I started out in business as a techy geek, so I understand why technologists starting a new venture spend so much effort getting the product just right. Yet I've learned over time that building the business is all about having the right team members.

Thus I'm frustrated when I see founders pushing off recruiting, or jumping to quick and cheap solutions, like Craigslist and free job sites.

I'm fully convinced that you get what you pay for with people. That doesn't mean you need to hire an expensive recruiter for every position, but it does mean that you must put the same time and effort into finding rockstar people, as you do in building a rockstar solution.

I believe the quality of your employees becomes more and more critical to survival and growth as the business matures.

In fact, according to a new book, "Recruit Rockstars," by Jeff Hyman, ninety percent of business problems are actually recruiting problems in disguise.

Hyman started his career at the preeminent search firm Heidrick & Struggles, and has built four companies, so he knows the ropes. He and I both believe the right people are the most competitive advantage you can have in business.

He provides some great guidance from his experience, which I learned the hard way, on how to select the right recruiter, when you do decide to get some professional help finding the right people. Here are ten key questions you should ask in selecting any recruiter or firm:

1. What are your search successful completion metrics?  

Competent recruiters should be willing to share the percentage of searches that they actually complete. Numbers in the 80 to 90 percent range indicate market-leading efforts.

Other measures to gauge process efficiency include the interview-to-offer ratio, and the offer-to-close percentage.

2. What percentage of your hires have stayed two years? 

This is often referred to as the "stick" rate for new hires. Eighty percent or higher is a good starting point, since twenty-four months is the current national average for job tenure with a company.

Low numbers here may indicate poor vetting of candidates, or an inadequate search.

3. On average, how long does it take to complete a search?

The national average is 90 to 120 days. An efficient recruiter who isn't overloaded with searches can often do it in half that time. The longer the search takes, the more money you are losing by not having the position filled and productive.

This cost can far exceed any search firm retainer. 

4. How many searches are they working on concurrently?

You want to know if your search will be one of fifteen they're working on, or one of three. Good recruiters limit the number of concurrent searches, so they can give each one the proper personal attention.
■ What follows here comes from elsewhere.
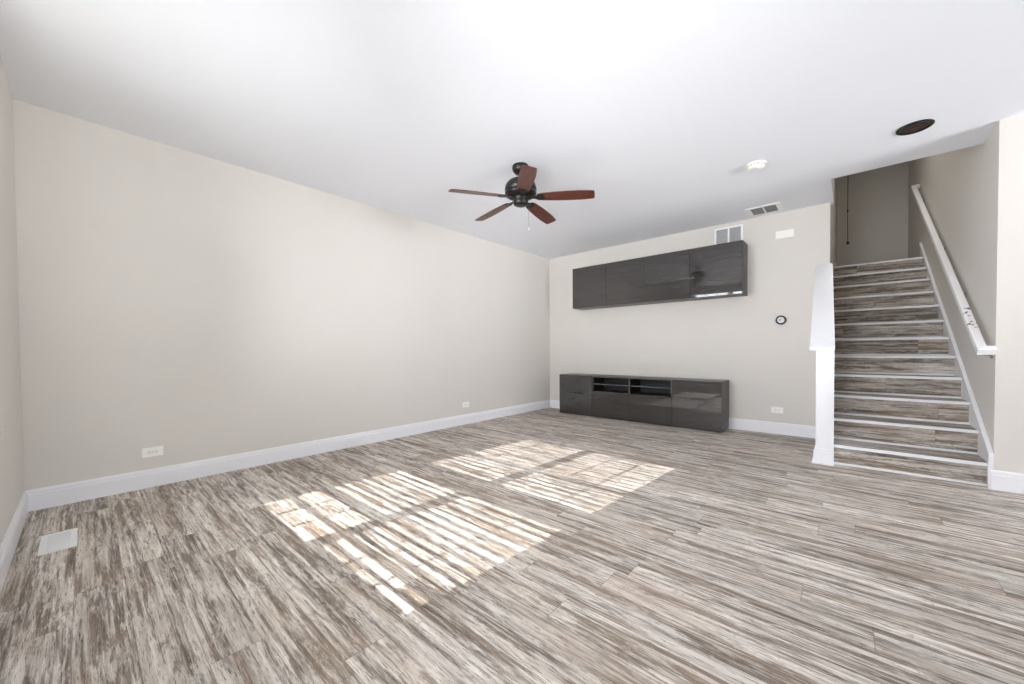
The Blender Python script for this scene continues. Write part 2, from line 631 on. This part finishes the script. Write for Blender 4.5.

You want efforts to contact ideal candidates, rather than a total reliance on tools and lists.

5. How involved is the recruiter in the search process? 

Some search firms hand off all the real work to interns or call centers. Good recruiters develop their own candidate list, are creative and smart about how to message your opportunity, and are persistent in their follow-up. This can make all the difference in attracting the right candidate.

6. What is their vetting process for candidates?  

Make sure the recruiter fully understands your expectation of competency and culture, and is able to integrate that into their selection process.

Find out who will be doing the interviews, how many rounds are expected, and whether the process will be done in person, by phone, or Skype video.

7. What are the rules and size of off-limits list? 

Usually a recruiter doing a search for a company will agree not to recruit anyone out of that company for another client for a certain period of time, usually a year or two. Thus larger search firms with large clients in your niche may not have access to the candidates you need to fill a specific role.

8, How will they position your company and opportunity?

To attract the best candidates, they need to differentiate your company and your opportunity. Ask the potential recruiter to prepare a draft of the message they will be using, and make sure you agree that it will be compelling.

Create job invitations, rather than job descriptions. 

9. Will they provide complete visibility to the pipeline?

Just because you intend to use a recruiter doesn't mean you can totally delegate the hiring process.

You should ask for a report on progress weekly, and take the time to review who has been contacted, vetting progress, and interview results. Only then can you provide timely input and adjustments.

10. What are the terms of any replacement guarantee? 

Most firms will recruit a new candidate for no additional fee, if the first one leaves or fails to perform. A guarantee of one month is not worth much, since this barely covers the honeymoon period. The best will offer a year, since poor fits and failures will certainly be evident by that time.

With these questions, and the commensurate work on your part, you too can attract rockstars who can really make your winning technology a leading business in the marketplace.

Life is too short to get halfway there, and be held back by team members who don't share your drive and commitment.